BIND 9 – How to enter a DNS record for the main domain

binddomain-name-systeminternal-dns

Let's say I have a domain named example.com.
The subdomains on that work, however I cannot attach example.com to an IP Address of its own.

wifi    IN    A   1.1.1.1     ; -Works (wifi.example.com)
router  IN    A   1.1.1.2     ; -Works (router.example.com)
@       IN    A   1.1.1.3     ; - Doesn't Work (example.com)

named-checkconf and named-checkzone both return nothing. I am rather new at BIND so instead of trouble shooting my zone file. Can you simply provide the instructions for achieving my above question?

Best Answer

To add an address record (A/AAAA) like in your example, regardless if it's at the zone apex or at some other level, you simply need to specify the desired owner name.

An example that doesn't rely on any "tricks":

example.com. IN A 192.0.2.7

What you did is also a potentially working way of doing it but the value of @ is very much context sensitive.
@ expands to the the current origin (can be changed using the $ORIGIN directive).

At a point in the zone file where there have been no $ORIGIN directives the origin is the zone name (example.com. in your example).
If there are $ORIGIN directives you'll have to keep track of what the current origin is to know what @ actually means. (Where you add your line will affect its meaning.)

The same also applies for relative names (which you used for the other records in your example), these are also relative to the current origin.

Eg

wifi.example.com.
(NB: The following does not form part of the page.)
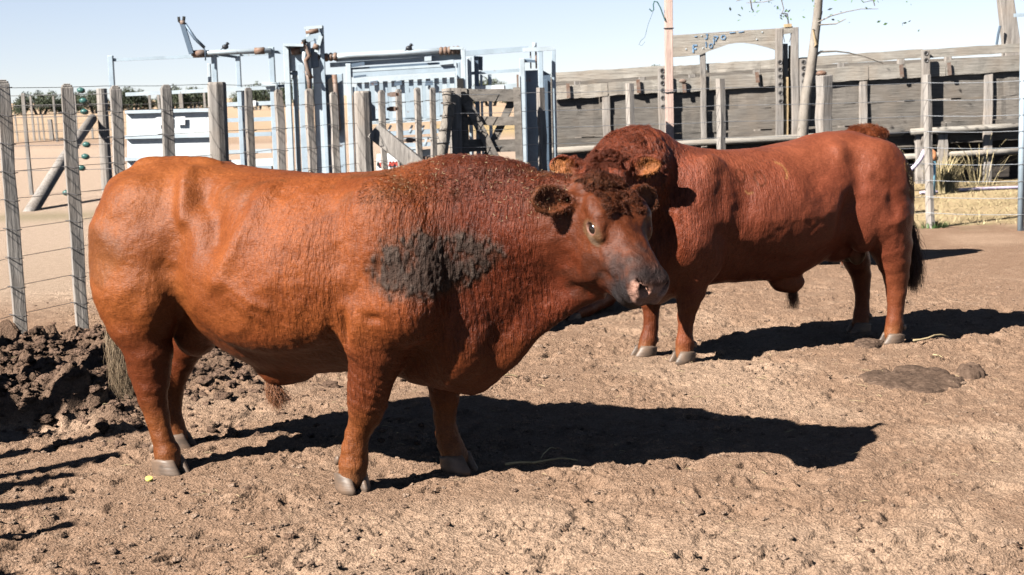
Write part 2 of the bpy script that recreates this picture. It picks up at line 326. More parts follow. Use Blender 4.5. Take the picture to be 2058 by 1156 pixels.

IN A 192.0.2.8

is using an absolute name and is not context sensitive

while

wifi IN A 192.0.2.8

is context sensitive and will expand to wifi with whatever the current origin is appended to it, with pretty much identical implications as the use of @.

You having different success with eg wifi and @ could be explained by you adding these lines in different positions in a zone file that has $ORIGIN directives.

named-checkconf -zj/named-checkzone not showing any errors supports this theory as it's not an actual error, it's just that you have added the record in a different place than you intended, eg at foo.example.com. instead of at example.com..

To see the actual zone data fully spelled out for you, you may want to format it into its fully expanded form, you can easily get this using eg dig @localhost example.com AXFR (if you allow yourself to AXFR) or named-compilezone -f text -F text -s full -j -o - example.com db.example.com (if you have the file available).